Defense

I don’t remember where I first heard this quote, but it turned on a lightbulb for me. You see, I jump to defensiveness immediately. It doesn’t matter if the statement is nothing is sarcasm, a compliment, or a deep conversation. Defensiveness is my first reaction.

Defense is the first act of war.

There are probably many different interpretations of this quote, but I’d like to share mine.

Every time I go on the defense, I am starting an act of war. I can look back at situations where I have been defensive and I can see how I interpret the situation after as a war. It usually goes like this: I feel attacked, get defensive, then it feels like war to prove something or assert my opinion. Usually prove something. I always feel like I have to prove something.

Because I feel like I have to prove something, almost anything, I get defensive. I have to prove something because of two reasons. First, my ego, or as Andrea Owen calls it, my inner critic. Second, I lack self-confidence.

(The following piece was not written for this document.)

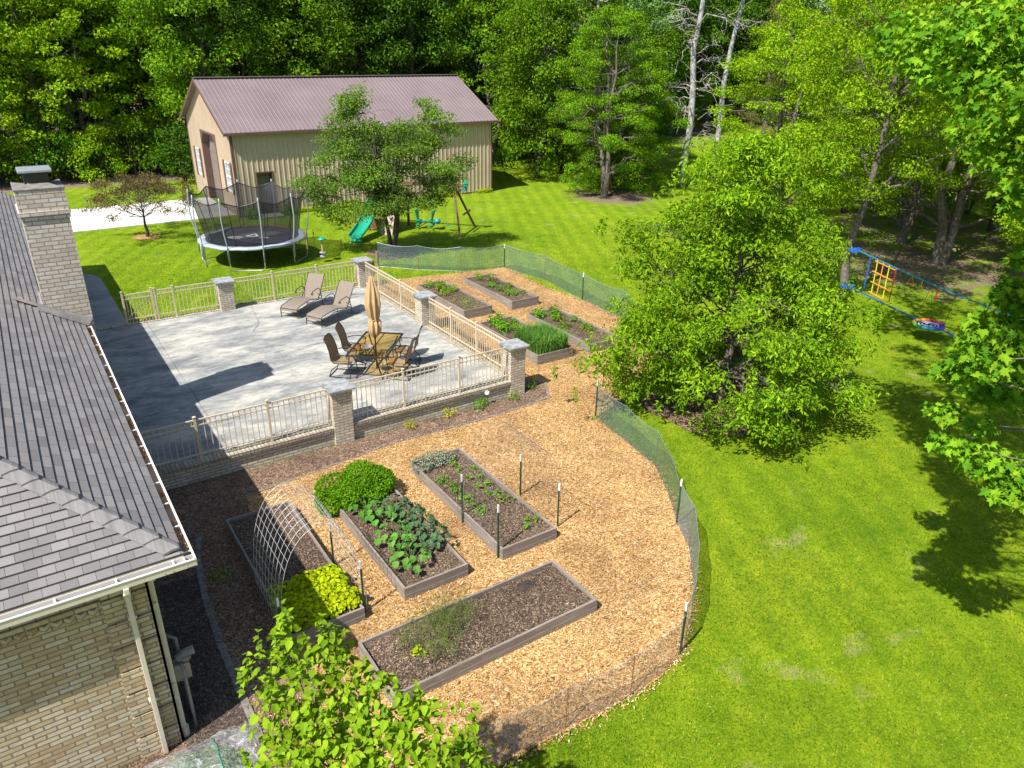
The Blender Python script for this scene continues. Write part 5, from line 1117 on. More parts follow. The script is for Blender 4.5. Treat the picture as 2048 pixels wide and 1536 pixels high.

I can start a camera reel of situations that I feel shitty about and see this same thing happening over and over again. I get defensive, the situation then feels like war.

How am I going to flip the switch?

I am going to do thought work. Every day. Especially after future situations happen.

I just learned methods for thought work this weekend. I haven’t done my first session of thought work yet, but I am going to dive in and work on all the thoughts and feelings that make me get defensive.

Why haven’t I started? Because I did the normal “I’ll start on Monday.” I don’t know why, but I did. And it’s Monday. So I’m starting tonight. Thought work starts tonight to end the camera reel of defensiveness causing war.

Can you think of a situation where you were defensive and it felt like war?